Percussion: Jessica Tsang
Live electronic: Elisabeth Schimana
GEORG HAJDU
SWAN SONG
Like some of my earlier pieces, Swan Song is based on transcriptions of preexisting sonic materials: speech, music and noises. For this piece I have chosen the final scene of a masterpiece of Chinese cinema called Farewell, My Concubine by Chen Kaige, a movie that had a great impact on me when it was released in 1993. The movie revolves around a complicated love story and features scenes from an eponymous Peking Opera. Life and theater blend dramatically in the final scene. The rendering of the transcribed materials by the cello and percussion, mimicking the voices and instruments of Peking opera, are accompanied by processed video from the movie as well as electronic and prerecorded sounds. The first two tracks of the master score (written with MaxScore running inside my multimedia performance environment Quintet.net) are being used for real-time part extraction and sent to the players over the network, the third and fourth tracks for the control of audio and video playback and the fifth is a click track, synchronizing the musicians to the audio and video playback.
Elinor Frey, Violoncello
Jessica Tsang, Percussion
Georg Hajdu, Live Interactive Media
RYAN ROSS SMITH
STUDY NO. 38 [VARIATIONS ON SOL LEWITT’S VARIATIONS
OF INCOMPLETE OPEN CUBES]
In ‘Variations of Incomplete Open Cubes,’ Sol LeWitt provided instructions for the creation of physical models of the 122 variations of an open cube, with each variation representing a non-reflective version of a cube with at least one edge absent. LeWitt’s instructions are the inspiration for Study no. 38, a composition for 8 performers, each with 7 distinct sonic events. Each event node, or corner, corresponds to one of these sonic events. Because the potential sequence of events for each variation is determined by which nodes are visible, and how they are connected to one another, each variation represents a unique variation on the 7-event ‘non-theme’. A generative animated notation prescribes player actions for each variation.
KEVIN GIRONNAY/ENSEMBLE ILEA
COMPROVISATION
For this performance, a new combination of Ensemble ILÉA will play improvised music following a generative and interactive software seen only by the musicians on stage. Focusing the audience’s attention on the music itself, this software allows for musical directions and synchronized moments, and sometimes generates rules that improvisers can chose to observe.
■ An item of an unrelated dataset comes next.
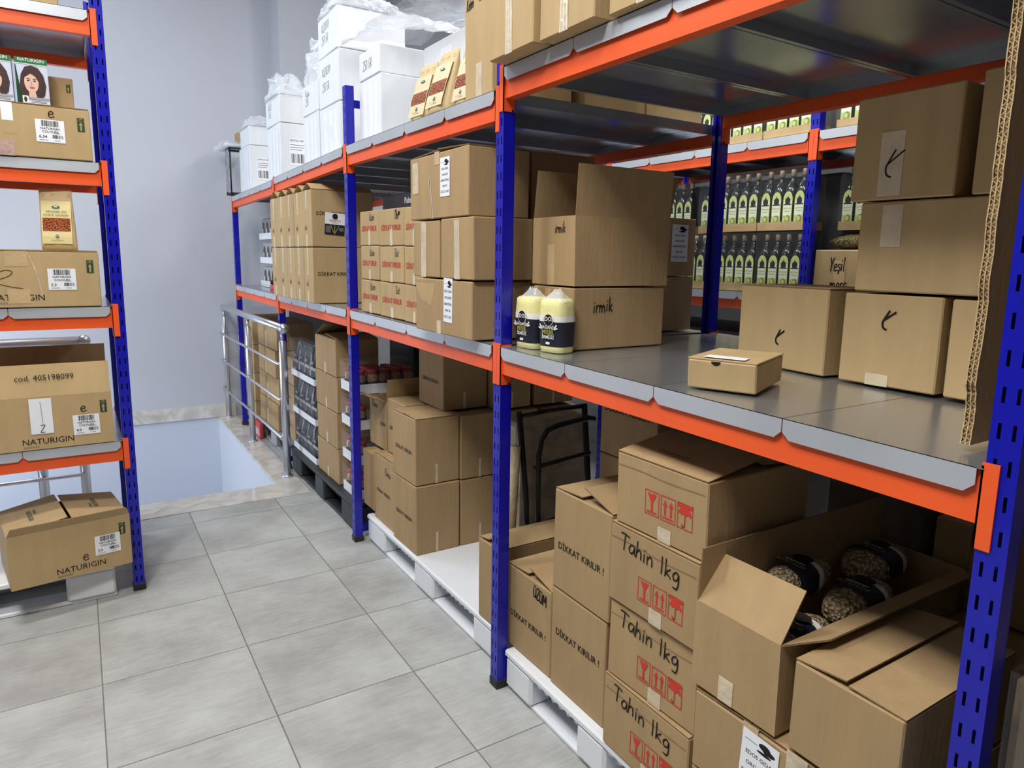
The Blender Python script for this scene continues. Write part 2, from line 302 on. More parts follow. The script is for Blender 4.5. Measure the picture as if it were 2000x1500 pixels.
class MB:
    def __init__(s): s.v = []; s.f = []; s.mi = []; s.ms = []; s.xf = Matrix.Identity(4)
    def m(s, mt):
        if mt not in s.ms: s.ms.append(mt)
        return s.ms.index(mt)
    def add(s, V, F, mt):
        b = len(s.v); s.v += [s.xf @ Vector(p) for p in V]; i = s.m(mt)
        for f in F: s.f.append([b+k for k in f]); s.mi.append(i)
        return b
    def box(s, x0, x1, y0, y1, z0, z1, mt, ch=0.):
        if not ch:
            V = [(x, y, z) for x in (x0, x1) for y in (y0, y1) for z in (z0, z1)]
            s.add(V, [(0, 1, 3, 2), (4, 6, 7, 5), (0, 4, 5, 1), (2, 3, 7, 6), (0, 2, 6, 4), (1, 5, 7, 3)], mt); return
        V = []; idx = {}
        X = ((x0, ch), (x1, -ch)); Y = ((y0, ch), (y1, -ch)); Z = ((z0, ch), (z1, -ch))
        for a in (0, 1):
            for b in (0, 1):
                for c in (0, 1):
                    for ax in range(3):
                        p = [X[a][0]+X[a][1], Y[b][0]+Y[b][1], Z[c][0]+Z[c][1]]
                        p[ax] = (X[a][0], Y[b][0], Z[c][0])[ax]
                        idx[a, b, c, ax] = len(V); V.append(p)
        F = []
        I = lambda a, b, c, ax: idx[a, b, c, ax]
        F += [[I(0, 0, 0, 0), I(0, 0, 1, 0), I(0, 1, 1, 0), I(0, 1, 0, 0)], [I(1, 0, 0, 0), I(1, 1, 0, 0), I(1, 1, 1, 0), I(1, 0, 1, 0)],
              [I(0, 0, 0, 1), I(1, 0, 0, 1), I(1, 0, 1, 1), I(0, 0, 1, 1)], [I(0, 1, 0, 1), I(0, 1, 1, 1), I(1, 1, 1, 1), I(1, 1, 0, 1)],
              [I(0, 0, 0, 2), I(0, 1, 0, 2), I(1, 1, 0, 2), I(1, 0, 0, 2)], [I(0, 0, 1, 2), I(1, 0, 1, 2), I(1, 1, 1, 2), I(0, 1, 1, 2)]]
        for a in (0, 1):
            for b in (0, 1):
                F.append([I(a, b, 0, 0), I(a, b, 0, 1), I(a, b, 1, 1), I(a, b, 1, 0)])
                F.append([I(a, 0, b, 0), I(a, 0, b, 2), I(a, 1, b, 2), I(a, 1, b, 0)])
                F.append([I(0, a, b, 1), I(0, a, b, 2), I(1, a, b, 2), I(1, a, b, 1)])
                for c in (0, 1): F.append([I(a, b, c, 0), I(a, b, c, 1), I(a, b, c, 2)])
        s.add(V, F, mt)
    def prism(s, poly, d0, d1, mt, axis='x'):
        """poly of 2-D points extruded along an axis"""
        def P(p, d): return (d, p[0], p[1]) if axis == 'x' else (p[0], d, p[1]) if axis == 'y' else (p[0], p[1], d)
        n = len(poly)
        V = [P(p, d0) for p in poly]+[P(p, d1) for p in poly]
        s.add(V, [list(range(n)), list(range(2*n-1, n-1, -1))]+[[i, (i+1) % n, n+(i+1) % n, n+i] for i in range(n)], mt)
    def plate(s, pts, t, mt, edge=None):
        """planar quad/polygon given thickness t along its normal (both ways t/2); edge gets own material"""
        P = [Vector(p) for p in pts]; n = (P[1]-P[0]).cross(P[2]-P[0]).normalized()*t/2
        k = len(P)
        s.add([p+n for p in P], [list(range(k))], mt); s.add([p-n for p in P], [list(range(k-1, -1, -1))], mt)
        for i in range(k):
            j = (i+1) % k
            s.add([P[i]+n, P[j]+n, P[j]-n, P[i]-n], [(0, 1, 2, 3)], edge or mt)
    def tube(s, pts, r, mt, seg=10, closed=False):
        P = [Vector(p) for p in pts]; n = len(P); V = []; up = None
        for i, p in enumerate(P):
            d = ((P[min(i+1, n-1)]-p).normalized()+(p-P[max(i-1, 0)]).normalized())
            if d.length < 1e-6: d = P[min(i+1, n-1)]-P[max(i-1, 0)]
            d.normalize()
            if up is None: up = Vector((0, 0, 1)) if abs(d.z) < .9 else Vector((1, 0, 0))
            a = d.cross(up).normalized(); b = a.cross(d).normalized(); up = b
            for k in range(seg):
                t = 2*math.pi*k/seg; V.append(p+a*math.cos(t)*r+b*math.sin(t)*r)
        F = [[i*seg+k, i*seg+(k+1) % seg, (i+1)*seg+(k+1) % seg, (i+1)*seg+k] for i in range(n-1) for k in range(seg)]
        F += [list(range(seg-1, -1, -1)), [(n-1)*seg+k for k in range(seg)]]
        s.add(V, F, mt)
    def loft(s, rings, mt, cap=True):
        n = len(rings[0]); V = [p for r in rings for p in r]
        F = [[i*n+k, i*n+(k+1) % n, (i+1)*n+(k+1) % n, (i+1)*n+k] for i in range(len(rings)-1) for k in range(n)]
        if cap: F += [list(range(n-1, -1, -1)), [(len(rings)-1)*n+k for k in range(n)]]
        s.add(V, F, mt)
    def lathe(s, prof, mt, seg=14, c=(0, 0), sq=0):
        def ring(r, z):
            out = []
            for k in range(seg):
                t = 2*math.pi*(k+.5)/seg; x, y = math.cos(t), math.sin(t)
                q = (abs(x)**(2+sq)+abs(y)**(2+sq))**(-1/(2+sq)) if sq else 1
                out.append((c[0]+x*q*r, c[1]+y*q*r, z))
            return out
        s.loft([ring(r, z) for r, z in prof], mt)
    def grid(s, fn, nu, nv, mt):
        V = [fn(i/nu, j/nv) for j in range(nv+1) for i in range(nu+1)]
        s.add(V, [(j*(nu+1)+i, j*(nu+1)+i+1, (j+1)*(nu+1)+i+1, (j+1)*(nu+1)+i) for j in range(nv) for i in range(nu)], mt)
    # ---- flat print on a face frame (o, u, v): o corner bottom-left, u right, v up, n outward
    def flat(s, fr, poly, mt, lift=.0013):
        o, u, v = fr; n = u.cross(v)
        s.add([o+u*p[0]+v*p[1]+n*lift for p in poly], [list(range(len(poly)))], mt)
    def rect(s, fr, x0, x1, y0, y1, mt, lift=.0013): s.flat(fr, [(x0, y0), (x1, y0), (x1, y1), (x0, y1)], mt, lift)
    def frame_rect(s, fr, x0, x1, y0, y1, t, mt, lift=.0013):
        for r in ((x0, x1, y0, y0+t), (x0, x1, y1-t, y1), (x0, x0+t, y0, y1), (x1-t, x1, y0, y1)): s.rect(fr, *r, mt, lift)
    def disc(s, fr, cx, cy, rx, ry, mt, lift=.0008, n=18, a0=0, a1=2*math.pi):
        s.flat(fr, [(cx+rx*math.cos(a0+(a1-a0)*k/n), cy+ry*math.sin(a0+(a1-a0)*k/n)) for k in range(n+(a1-a0 < 6.28))], mt, lift)
    def text(s, fr, st, x, y, h, mt, align='l', bold=0., lift=.0016, maxw=None, rot=0.):
        o, u, v = fr; n = u.cross(v); V, F, wd = text_geo(st, bold)
        k = h/.72; kx = k
        if maxw and wd*kx > maxw: kx = maxw/wd
        ox = x-(wd*kx/2 if align == 'c' else wd*kx if align == 'r' else 0)
        c, sn = math.cos(rot), math.sin(rot)
        s.add([o+u*(x+(ox-x+p[0]*kx)*c-p[1]*k*sn)+v*(y+(ox-x+p[0]*kx)*sn+p[1]*k*c)+n*lift for p in V], F, mt)
    def stroke(s, fr, P, wd, mt, lift=.002):
        o, u, v = fr; n = u.cross(v); P = smooth_line(P)
        for a, b in zip(P, P[1:]):
            dx, dy = b[0]-a[0], b[1]-a[1]; l = math.hypot(dx, dy) or 1e-6; dx, dy = dx/l*wd/2, dy/l*wd/2
            q = [(a[0]-dy-dx*.6, a[1]+dx-dy*.6), (a[0]+dy-dx*.6, a[1]-dx-dy*.6), (b[0]+dy+dx*.6, b[1]-dx+dy*.6), (b[0]-dy+dx*.6, b[1]+dx+dy*.6)]
            s.add([o+u*p[0]+v*p[1]+n*lift for p in q], [(0, 1, 2, 3)], mt)
    def hand(s, fr, st, x, y, h, mt=None, wd=None, slope=0., squeeze=1.):
        mt = mt or INK; wd = wd or h*.09
        for ch in st:
            adv, L = GL.get(ch, GL[' '])
            jy = (random.random()-.5)*.08*h
            for P in L: s.stroke(fr, [(x+p[0]*h*squeeze+p[1]*h*.06, y+p[1]*h+jy) for p in P], wd, mt)
            x += adv*h*squeeze; y += slope*adv*h
    def build(s, name, parent=None, smooth=False):
        me = bpy.data.meshes.new(name)
        me.from_pydata([tuple(p*S) for p in s.v], [], s.f)
        for mt in s.ms: me.materials.append(mt)
        me.polygons.foreach_set('material_index', s.mi)
        if smooth: me.polygons.foreach_set('use_smooth', [True]*len(me.polygons))
        me.update()
        o = bpy.data.objects.new(name, me); COL.objects.link(o)
        if parent: o.parent = parent
        return o
    def clean(s):
        return s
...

All the prompts displayed through this software are merely suggestions, not orders: its purpose being to suggest a “norm”. When a musician challenges a given notion, they are perceived as “abnormal”, thus unlocking new musical relations and tensions between the ensemble.
Ensemble ILÉA
Charlotte Layec, bass clarinet
Alexandra Tibbitts, harp
Genevieve D’Ortun, saxophone
Ana Dall’Ara-Majek, electronics
Jeremy Chignec, flute
Vincent Fliniaux, double bass
Kevin Gironnay, electronics
NICHOLAS RYAN
TWO SHORT PIECES FOR SIBELIUS NOTATION SOFTWARE
Two Short Pieces for Sibelius Notation Software” form part of a larger series of compositional studies for midi instruments, and notation software. Each étude in the series attempts to answer the question: What if composers stopped treating midi instruments as ersatz human performances and started treating them as a new type of performer- with their own idioms, extended techniques, and histories. Additionally, these pieces allow for visually stimulating and complex scores and license the use of score projection during performance – partly because they grow from an aesthetic that is not only rooted in that of new music, but also in audio-visual, internet-based traditions, like that of Black Midi.